The court in west Baghdad handed down the sentence to the woman, who is in custody, under Iraq’s anti-terrorism law, according to a statement on Wednesday from Iraq’s Supreme Judicial Council.

She was accused of collaborating with ISIL and using her home in Mosul to hold kidnapped Yazidi women who were later taken captive by ISIL fighters in Sinjar in northern Iraq.

The court did not name the accused woman, but a judicial official cited by the AFP news agency identified her as Asma Mohamed.

She was sentenced to “death by hanging”, a court official told the Reuters news agency, adding that the ruling must be ratified by an Iraqi appeals court to become final and applicable.

The charges against al-Baghdadi’s wife come nearly five years after United States special forces killed the ISIL leader, who had built a self-declared “caliphate” across vast swaths of Iraq and Syria.

Yazidis suffered persecution during al-Baghdadi’s lightning advance through northern Iraq in 2014. ISIL fighters systematically killed thousands of their men and forced Yazidi women into sexual slavery.

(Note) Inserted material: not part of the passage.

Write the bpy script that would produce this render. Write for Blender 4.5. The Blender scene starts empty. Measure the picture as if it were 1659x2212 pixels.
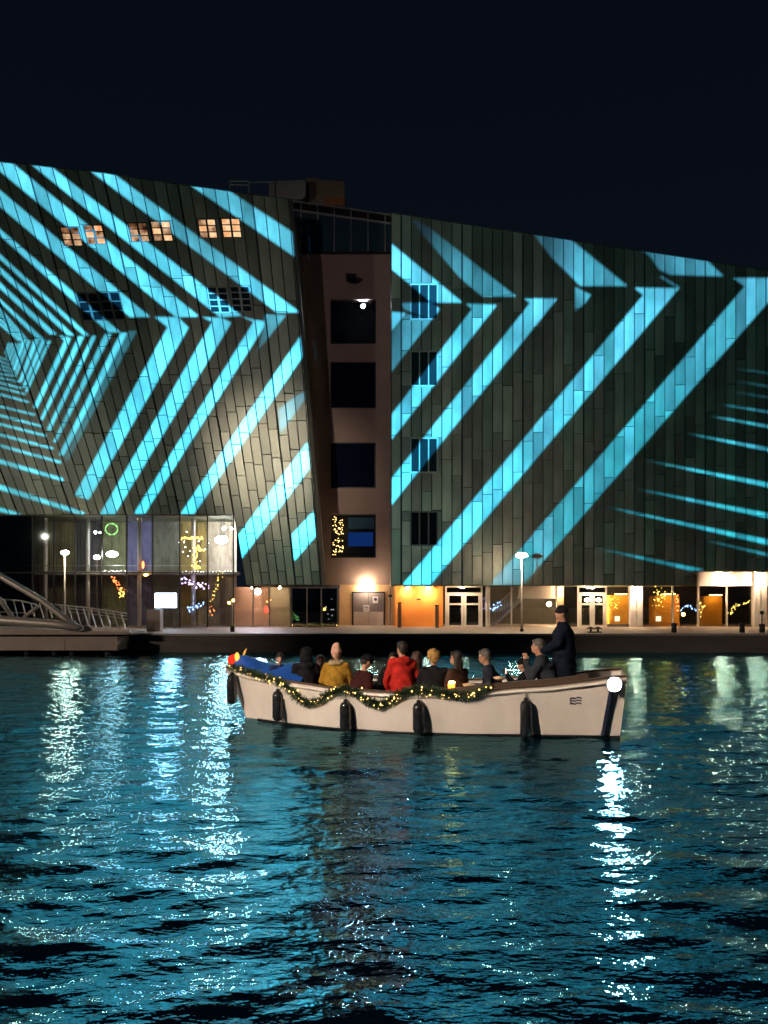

More than 10 years on, members of the minority group are still struggling to recover from ISIL’s onslaught with more than 200,000 of them displaced, according to a report by Refugees International and Voice of Ezidis. Few have received reparations or compensation.

Since ISIL was driven out of all the territory it controlled in Iraq in 2017, Iraqi courts have handed down hundreds of death sentences and life prison terms to those convicted of membership in “a terrorist group”. They include more than 500 foreign men and women found guilty of joining ISIL.

In February, Iraq announced it had secured the repatriation of some members of al-Baghdadi’s family, who had been detained in Turkey.

Al-Baghdadi was known to have four wives. More than a week after his death in 2019, Turkey said it had captured one of his wives and other family members.